The National Governors Association (NGA) policy position on Public Pay and Pension Plans Policy of March 1, 2006, supports states' adoption of a balanced retirement program. "The combination of a defined benefit plan and a supplemental deferred compensation plan meets the goal of supplying adequate retirement income for employees at a reasonable cost to taxpayers," the policy position states.

According to NGA, more than half of the cost of pensions is covered by investment earnings, with the rest financed through employee contributions and revenue from state and local taxes.

"There's a lot of talk about making changes to defined benefit programs and a lot of press attention about the pension funds in various localities being underfunded," says Ed Ferrigno, vice president of Washington affairs, Profit Sharing/401(k) Council of America (PSCA). "But there's also a lot of institutional pressure from unions and service providers to keep defined benefit programs. There's no question that the government programs will lag behind the private sector in moving out of the defined benefit model into a defined contribution program."

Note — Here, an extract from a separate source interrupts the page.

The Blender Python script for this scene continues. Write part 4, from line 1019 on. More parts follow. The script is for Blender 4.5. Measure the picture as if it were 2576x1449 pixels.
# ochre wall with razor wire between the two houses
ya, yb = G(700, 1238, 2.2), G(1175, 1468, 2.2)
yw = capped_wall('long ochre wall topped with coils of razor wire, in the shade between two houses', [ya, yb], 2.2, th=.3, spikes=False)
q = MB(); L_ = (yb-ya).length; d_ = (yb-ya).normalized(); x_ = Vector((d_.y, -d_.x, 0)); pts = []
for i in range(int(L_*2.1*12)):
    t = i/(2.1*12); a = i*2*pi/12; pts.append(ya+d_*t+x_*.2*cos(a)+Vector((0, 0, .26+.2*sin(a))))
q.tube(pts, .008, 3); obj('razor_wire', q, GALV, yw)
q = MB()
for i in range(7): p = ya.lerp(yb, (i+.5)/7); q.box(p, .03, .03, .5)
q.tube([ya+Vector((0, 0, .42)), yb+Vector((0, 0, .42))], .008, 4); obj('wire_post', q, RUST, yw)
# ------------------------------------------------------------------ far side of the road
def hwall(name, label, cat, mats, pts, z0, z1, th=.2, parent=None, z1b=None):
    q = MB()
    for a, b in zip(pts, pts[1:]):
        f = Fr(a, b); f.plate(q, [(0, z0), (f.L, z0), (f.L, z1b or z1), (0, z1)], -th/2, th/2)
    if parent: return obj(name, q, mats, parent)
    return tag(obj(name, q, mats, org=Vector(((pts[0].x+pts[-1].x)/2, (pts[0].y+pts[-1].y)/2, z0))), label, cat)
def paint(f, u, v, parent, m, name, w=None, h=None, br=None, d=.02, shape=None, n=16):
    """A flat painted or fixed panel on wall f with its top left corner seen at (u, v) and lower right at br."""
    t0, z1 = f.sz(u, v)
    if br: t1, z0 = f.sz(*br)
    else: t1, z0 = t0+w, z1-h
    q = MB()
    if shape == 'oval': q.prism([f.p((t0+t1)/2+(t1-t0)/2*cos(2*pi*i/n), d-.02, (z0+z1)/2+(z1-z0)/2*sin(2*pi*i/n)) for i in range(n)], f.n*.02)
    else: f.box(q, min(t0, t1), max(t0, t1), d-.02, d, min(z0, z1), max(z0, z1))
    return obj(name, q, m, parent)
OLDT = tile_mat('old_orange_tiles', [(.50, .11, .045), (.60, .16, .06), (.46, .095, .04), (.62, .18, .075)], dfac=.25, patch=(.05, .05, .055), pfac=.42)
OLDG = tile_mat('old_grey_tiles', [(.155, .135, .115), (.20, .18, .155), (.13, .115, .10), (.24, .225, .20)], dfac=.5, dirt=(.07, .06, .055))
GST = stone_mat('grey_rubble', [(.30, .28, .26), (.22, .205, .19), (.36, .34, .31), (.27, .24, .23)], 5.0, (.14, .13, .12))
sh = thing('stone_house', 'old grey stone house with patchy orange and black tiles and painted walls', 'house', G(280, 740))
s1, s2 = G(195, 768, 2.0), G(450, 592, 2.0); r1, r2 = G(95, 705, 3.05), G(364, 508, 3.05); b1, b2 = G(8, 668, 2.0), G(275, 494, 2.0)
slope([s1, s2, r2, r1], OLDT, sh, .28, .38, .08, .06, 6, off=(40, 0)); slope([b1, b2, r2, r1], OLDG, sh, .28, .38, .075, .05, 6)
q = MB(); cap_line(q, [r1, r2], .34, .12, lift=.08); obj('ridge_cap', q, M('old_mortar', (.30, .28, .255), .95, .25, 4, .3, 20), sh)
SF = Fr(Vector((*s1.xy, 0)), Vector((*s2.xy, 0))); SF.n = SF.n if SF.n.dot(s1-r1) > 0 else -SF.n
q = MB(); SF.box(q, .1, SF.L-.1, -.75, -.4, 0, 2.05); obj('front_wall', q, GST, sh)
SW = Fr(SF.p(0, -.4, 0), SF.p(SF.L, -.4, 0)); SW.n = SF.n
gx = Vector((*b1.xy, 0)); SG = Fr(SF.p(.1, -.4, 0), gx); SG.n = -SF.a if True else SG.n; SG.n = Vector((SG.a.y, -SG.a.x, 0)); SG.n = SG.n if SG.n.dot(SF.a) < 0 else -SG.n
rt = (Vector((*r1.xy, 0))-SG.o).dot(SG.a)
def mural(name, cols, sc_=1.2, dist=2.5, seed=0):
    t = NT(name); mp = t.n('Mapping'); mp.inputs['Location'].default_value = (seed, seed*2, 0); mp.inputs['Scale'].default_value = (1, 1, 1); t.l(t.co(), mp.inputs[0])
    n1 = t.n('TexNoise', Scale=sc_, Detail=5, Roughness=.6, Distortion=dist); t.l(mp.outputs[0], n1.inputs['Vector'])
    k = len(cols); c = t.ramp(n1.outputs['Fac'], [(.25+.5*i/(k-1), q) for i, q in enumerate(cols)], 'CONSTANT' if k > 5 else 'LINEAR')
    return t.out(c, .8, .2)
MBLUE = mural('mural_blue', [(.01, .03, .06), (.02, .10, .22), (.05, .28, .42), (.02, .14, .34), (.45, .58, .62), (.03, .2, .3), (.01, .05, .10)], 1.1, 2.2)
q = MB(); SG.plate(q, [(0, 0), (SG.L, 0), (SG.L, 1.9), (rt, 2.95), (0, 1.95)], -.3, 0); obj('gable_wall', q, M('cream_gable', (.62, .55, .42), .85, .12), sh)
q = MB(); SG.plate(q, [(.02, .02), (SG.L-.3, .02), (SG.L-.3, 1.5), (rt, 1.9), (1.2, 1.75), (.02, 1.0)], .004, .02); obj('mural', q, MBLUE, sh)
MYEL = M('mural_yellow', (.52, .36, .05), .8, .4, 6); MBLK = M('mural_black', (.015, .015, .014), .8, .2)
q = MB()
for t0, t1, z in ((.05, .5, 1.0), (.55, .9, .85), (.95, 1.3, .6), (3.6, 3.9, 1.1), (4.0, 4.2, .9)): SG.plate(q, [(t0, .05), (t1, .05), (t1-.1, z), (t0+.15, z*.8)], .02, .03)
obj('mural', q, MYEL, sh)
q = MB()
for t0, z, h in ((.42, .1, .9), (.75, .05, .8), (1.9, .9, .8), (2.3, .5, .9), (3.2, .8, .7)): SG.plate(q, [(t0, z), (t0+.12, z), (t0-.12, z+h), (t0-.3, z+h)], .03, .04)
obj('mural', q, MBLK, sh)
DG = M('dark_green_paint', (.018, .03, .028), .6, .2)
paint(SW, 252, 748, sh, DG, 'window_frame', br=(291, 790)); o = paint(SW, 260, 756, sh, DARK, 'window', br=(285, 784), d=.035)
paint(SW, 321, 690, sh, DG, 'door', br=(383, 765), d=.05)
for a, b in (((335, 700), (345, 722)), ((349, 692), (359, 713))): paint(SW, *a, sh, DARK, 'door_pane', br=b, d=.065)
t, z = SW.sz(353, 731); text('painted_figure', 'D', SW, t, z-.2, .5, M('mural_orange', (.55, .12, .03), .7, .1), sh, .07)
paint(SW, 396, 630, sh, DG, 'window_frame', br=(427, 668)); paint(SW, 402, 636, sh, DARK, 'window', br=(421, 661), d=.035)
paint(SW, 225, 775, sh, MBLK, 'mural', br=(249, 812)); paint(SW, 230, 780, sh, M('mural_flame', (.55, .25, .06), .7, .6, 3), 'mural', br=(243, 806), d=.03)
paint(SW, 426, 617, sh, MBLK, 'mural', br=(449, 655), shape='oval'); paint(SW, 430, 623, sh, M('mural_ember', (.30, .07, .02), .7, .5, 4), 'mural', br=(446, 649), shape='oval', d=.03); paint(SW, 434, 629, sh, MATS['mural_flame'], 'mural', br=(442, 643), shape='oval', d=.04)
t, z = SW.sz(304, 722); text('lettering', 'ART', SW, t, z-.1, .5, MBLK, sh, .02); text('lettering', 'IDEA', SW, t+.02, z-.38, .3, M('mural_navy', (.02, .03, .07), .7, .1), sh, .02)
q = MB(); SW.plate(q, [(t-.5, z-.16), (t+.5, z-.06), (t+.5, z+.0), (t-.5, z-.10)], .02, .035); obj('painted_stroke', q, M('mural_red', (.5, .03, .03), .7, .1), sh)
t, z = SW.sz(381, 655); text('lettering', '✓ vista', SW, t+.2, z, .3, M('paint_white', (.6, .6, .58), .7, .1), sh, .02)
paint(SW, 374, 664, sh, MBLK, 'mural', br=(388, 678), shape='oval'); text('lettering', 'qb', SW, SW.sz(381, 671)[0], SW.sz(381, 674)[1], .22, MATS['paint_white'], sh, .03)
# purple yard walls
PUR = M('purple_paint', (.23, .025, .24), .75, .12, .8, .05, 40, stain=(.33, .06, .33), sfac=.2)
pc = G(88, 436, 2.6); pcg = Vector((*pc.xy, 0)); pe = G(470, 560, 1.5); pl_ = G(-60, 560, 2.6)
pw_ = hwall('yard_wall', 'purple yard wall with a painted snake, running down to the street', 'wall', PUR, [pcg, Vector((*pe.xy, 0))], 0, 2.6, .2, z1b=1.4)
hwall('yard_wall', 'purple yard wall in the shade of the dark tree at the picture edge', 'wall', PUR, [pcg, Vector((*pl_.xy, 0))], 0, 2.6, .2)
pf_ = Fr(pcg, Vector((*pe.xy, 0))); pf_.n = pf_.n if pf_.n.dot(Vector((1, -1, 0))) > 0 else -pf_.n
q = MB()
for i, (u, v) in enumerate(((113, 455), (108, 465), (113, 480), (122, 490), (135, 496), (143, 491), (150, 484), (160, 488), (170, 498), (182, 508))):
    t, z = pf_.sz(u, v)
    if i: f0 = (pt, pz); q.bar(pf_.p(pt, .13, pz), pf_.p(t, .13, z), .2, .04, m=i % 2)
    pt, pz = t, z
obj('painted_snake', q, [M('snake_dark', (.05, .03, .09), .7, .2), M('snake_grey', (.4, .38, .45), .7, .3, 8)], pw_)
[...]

VanDerhei points out that as states experience financial difficulties, one of the ways to attempt to fix the problem is to make changes to the state government employees pension plan.

"The problem is these changes get into how to save the state money, not what is the best vehicle for retirement income for the employees," VanDerhei says.

According to Brainard, California's Governor Arnold Schwarzenegger proposed closing the state defined benefit pension plan to all new employees, but ultimately withdrew the proposal because of adamant opposition. In Alaska, the state government succeeded in closing the defined benefit program to all new hires beginning July 2006, replacing it with a defined contribution plan.

Buck Consultants, a globally integrated consulting, outsourcing and processing business, conducted a "Benefit Review Study of the Nebraska Retirement System" in 2002 and found that the defined contribution plan left state employees poorly prepared for retirement, Brainard says. The state chose to close that plan and open a hybrid plan with elements of both a defined benefit and a defined contribution plan.

"A lot of states and localities are recognizing that defined benefit and defined contribution plans don't have to be polar opposites," Brainard says.

Hybrid plans may be the answer that saves consumers from paying higher taxes in some states to resolve the underfunding of pension plans.

Since so few states have converted to a straight defined contribution plan and the experts do not anticipate the federal government converting to such a system, hybrid plans seem to be the solution most governments will choose to support the retirements of their employees.


Michele Lerner is a veteran real estate writer.